REQUIRED TASK:
Output only the lines running from the line bearing "p.mask(fbm(x, y, 30, 3)" through the line bearing "(16, 26, 48))", character for character.
## start
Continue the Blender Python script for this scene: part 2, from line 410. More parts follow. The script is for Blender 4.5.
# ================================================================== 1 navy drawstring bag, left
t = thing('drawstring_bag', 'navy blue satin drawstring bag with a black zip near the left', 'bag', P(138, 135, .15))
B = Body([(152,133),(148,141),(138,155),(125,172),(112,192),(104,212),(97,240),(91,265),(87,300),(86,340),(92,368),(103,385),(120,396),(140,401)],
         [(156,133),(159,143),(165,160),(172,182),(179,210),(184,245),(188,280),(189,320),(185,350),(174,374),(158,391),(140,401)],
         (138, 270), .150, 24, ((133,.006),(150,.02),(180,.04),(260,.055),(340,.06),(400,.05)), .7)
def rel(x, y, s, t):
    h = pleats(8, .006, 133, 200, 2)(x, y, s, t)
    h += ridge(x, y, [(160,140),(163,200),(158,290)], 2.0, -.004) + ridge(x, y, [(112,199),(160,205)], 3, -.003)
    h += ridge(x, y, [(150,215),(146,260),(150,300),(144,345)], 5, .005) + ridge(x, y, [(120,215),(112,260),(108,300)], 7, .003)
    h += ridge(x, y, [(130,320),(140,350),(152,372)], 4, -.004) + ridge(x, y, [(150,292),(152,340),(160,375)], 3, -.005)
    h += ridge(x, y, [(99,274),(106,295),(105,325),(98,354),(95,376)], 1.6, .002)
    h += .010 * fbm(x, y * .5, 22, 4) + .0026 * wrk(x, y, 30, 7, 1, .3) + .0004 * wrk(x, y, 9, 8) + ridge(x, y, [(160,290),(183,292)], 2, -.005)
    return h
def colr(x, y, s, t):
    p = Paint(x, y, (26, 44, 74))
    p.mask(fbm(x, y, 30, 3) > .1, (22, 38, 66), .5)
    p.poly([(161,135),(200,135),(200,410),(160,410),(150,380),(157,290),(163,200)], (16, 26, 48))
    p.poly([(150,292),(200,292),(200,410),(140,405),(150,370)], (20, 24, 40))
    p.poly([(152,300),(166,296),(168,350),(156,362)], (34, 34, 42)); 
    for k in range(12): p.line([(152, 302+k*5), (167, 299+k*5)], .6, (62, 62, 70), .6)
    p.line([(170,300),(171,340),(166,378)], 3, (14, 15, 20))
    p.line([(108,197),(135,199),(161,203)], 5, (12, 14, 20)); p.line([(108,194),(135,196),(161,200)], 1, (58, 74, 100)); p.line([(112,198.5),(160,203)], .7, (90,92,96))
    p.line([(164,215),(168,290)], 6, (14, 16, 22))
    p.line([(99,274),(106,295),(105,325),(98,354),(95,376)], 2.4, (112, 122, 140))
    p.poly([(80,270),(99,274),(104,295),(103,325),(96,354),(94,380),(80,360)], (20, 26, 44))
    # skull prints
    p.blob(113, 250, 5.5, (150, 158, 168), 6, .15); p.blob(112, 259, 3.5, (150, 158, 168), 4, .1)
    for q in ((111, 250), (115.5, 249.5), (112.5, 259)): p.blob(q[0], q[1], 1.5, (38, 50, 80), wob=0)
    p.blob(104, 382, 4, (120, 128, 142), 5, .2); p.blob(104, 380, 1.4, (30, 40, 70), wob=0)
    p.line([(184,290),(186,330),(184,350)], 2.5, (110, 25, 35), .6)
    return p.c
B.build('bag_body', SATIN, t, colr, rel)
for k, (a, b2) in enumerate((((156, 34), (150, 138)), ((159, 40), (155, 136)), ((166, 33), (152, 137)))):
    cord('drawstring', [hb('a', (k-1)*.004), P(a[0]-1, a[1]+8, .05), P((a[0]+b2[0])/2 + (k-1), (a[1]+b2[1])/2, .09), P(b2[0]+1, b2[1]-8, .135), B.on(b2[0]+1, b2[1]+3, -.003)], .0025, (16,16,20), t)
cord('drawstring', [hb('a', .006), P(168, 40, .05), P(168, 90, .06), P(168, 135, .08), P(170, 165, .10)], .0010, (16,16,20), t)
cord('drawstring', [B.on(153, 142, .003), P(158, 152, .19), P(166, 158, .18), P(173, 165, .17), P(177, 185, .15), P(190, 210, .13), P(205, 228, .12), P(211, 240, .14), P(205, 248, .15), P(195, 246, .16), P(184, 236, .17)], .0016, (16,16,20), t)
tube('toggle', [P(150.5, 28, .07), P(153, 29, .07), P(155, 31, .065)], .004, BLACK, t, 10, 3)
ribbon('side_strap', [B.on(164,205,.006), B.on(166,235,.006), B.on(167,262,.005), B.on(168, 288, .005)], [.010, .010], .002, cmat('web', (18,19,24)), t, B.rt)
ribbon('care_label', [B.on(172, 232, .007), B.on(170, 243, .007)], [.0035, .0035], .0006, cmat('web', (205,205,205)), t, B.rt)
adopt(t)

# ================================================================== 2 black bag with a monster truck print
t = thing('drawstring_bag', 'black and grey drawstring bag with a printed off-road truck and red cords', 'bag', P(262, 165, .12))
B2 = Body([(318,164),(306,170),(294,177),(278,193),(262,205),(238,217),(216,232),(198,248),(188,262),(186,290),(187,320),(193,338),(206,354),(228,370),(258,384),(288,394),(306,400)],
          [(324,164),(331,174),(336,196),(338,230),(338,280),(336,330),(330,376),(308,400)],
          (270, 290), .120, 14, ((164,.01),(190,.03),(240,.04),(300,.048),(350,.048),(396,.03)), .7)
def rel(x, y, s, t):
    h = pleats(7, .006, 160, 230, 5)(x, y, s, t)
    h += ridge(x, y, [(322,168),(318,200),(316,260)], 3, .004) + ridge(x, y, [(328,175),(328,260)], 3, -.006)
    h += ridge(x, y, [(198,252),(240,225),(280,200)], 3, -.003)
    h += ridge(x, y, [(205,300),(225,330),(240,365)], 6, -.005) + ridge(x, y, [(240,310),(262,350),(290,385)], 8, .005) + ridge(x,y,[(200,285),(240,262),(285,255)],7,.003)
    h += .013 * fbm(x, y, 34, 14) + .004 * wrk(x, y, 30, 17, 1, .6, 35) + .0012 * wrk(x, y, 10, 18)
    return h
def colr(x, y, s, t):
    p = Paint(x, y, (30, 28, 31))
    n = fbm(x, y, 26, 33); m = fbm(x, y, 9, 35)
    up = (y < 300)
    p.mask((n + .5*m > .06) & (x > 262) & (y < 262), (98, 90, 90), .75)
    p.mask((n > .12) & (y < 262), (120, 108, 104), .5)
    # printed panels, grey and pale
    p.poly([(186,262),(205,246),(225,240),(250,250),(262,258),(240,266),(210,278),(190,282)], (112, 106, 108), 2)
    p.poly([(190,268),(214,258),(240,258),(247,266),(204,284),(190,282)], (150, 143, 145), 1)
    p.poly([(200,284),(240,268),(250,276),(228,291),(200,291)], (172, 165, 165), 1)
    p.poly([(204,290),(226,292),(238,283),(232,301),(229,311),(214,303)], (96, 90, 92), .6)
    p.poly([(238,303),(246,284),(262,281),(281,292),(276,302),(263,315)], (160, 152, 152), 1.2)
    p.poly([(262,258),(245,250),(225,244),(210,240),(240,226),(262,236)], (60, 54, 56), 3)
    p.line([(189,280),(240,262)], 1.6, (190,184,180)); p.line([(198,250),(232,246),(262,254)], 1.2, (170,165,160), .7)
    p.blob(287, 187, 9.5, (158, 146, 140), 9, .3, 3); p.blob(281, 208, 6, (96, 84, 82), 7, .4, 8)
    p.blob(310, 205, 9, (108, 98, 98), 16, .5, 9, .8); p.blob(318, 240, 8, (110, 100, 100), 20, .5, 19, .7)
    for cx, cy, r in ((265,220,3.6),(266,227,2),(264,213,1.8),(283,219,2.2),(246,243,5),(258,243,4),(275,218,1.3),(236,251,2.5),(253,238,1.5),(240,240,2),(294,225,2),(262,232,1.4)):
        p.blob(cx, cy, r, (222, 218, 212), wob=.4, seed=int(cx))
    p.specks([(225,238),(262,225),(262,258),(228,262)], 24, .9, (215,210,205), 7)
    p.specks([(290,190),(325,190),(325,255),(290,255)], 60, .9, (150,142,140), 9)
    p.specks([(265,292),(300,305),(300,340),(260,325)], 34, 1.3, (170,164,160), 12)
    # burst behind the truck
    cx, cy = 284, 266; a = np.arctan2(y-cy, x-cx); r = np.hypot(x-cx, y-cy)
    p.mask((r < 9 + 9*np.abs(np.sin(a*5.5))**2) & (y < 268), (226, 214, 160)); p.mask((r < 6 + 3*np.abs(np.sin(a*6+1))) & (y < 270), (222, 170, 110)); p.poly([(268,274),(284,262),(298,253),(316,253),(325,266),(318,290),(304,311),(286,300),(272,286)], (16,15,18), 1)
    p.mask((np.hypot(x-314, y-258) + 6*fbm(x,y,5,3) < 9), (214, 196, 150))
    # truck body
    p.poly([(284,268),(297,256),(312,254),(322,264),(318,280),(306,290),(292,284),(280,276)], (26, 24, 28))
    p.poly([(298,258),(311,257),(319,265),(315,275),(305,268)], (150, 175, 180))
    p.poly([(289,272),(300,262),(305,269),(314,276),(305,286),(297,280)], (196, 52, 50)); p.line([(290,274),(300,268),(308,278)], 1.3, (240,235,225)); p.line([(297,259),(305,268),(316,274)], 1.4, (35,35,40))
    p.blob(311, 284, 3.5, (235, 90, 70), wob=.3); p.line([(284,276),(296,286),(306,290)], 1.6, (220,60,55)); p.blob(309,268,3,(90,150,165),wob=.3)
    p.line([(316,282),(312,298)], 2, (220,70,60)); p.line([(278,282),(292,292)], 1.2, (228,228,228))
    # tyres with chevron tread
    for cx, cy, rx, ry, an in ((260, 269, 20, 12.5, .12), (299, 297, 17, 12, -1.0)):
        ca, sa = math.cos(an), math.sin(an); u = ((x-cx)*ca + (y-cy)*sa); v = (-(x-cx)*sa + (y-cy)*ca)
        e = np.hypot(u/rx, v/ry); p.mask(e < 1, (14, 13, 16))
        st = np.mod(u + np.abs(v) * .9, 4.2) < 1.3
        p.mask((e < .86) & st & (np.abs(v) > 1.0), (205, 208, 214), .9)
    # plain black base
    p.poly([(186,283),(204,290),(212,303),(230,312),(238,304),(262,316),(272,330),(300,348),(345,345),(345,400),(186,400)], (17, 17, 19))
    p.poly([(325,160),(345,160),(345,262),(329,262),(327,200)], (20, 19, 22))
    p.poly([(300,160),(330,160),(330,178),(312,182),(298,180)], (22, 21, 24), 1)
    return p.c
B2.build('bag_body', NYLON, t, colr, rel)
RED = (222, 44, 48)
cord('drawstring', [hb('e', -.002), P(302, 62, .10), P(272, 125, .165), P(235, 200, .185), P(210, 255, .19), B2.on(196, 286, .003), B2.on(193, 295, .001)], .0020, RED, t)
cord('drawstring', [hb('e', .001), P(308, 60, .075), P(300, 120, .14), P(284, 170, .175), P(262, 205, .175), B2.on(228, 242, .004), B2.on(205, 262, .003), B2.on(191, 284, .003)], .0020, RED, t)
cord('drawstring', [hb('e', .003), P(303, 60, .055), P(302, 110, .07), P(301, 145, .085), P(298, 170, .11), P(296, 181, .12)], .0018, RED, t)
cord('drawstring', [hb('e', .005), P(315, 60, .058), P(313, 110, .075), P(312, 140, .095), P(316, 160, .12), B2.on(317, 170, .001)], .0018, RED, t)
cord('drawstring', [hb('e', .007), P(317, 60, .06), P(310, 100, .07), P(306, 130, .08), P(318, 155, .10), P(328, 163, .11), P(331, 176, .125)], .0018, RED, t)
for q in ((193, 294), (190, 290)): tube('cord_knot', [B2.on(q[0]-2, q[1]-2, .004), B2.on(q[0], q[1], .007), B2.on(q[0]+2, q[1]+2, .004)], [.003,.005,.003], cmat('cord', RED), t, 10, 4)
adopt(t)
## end
OUTPUT:
    p.mask(fbm(x, y, 30, 3) > .1, (22, 38, 66), .5)
    p.poly([(161,135),(200,135),(200,410),(160,410),(150,380),(157,290),(163,200)], (16, 26, 48))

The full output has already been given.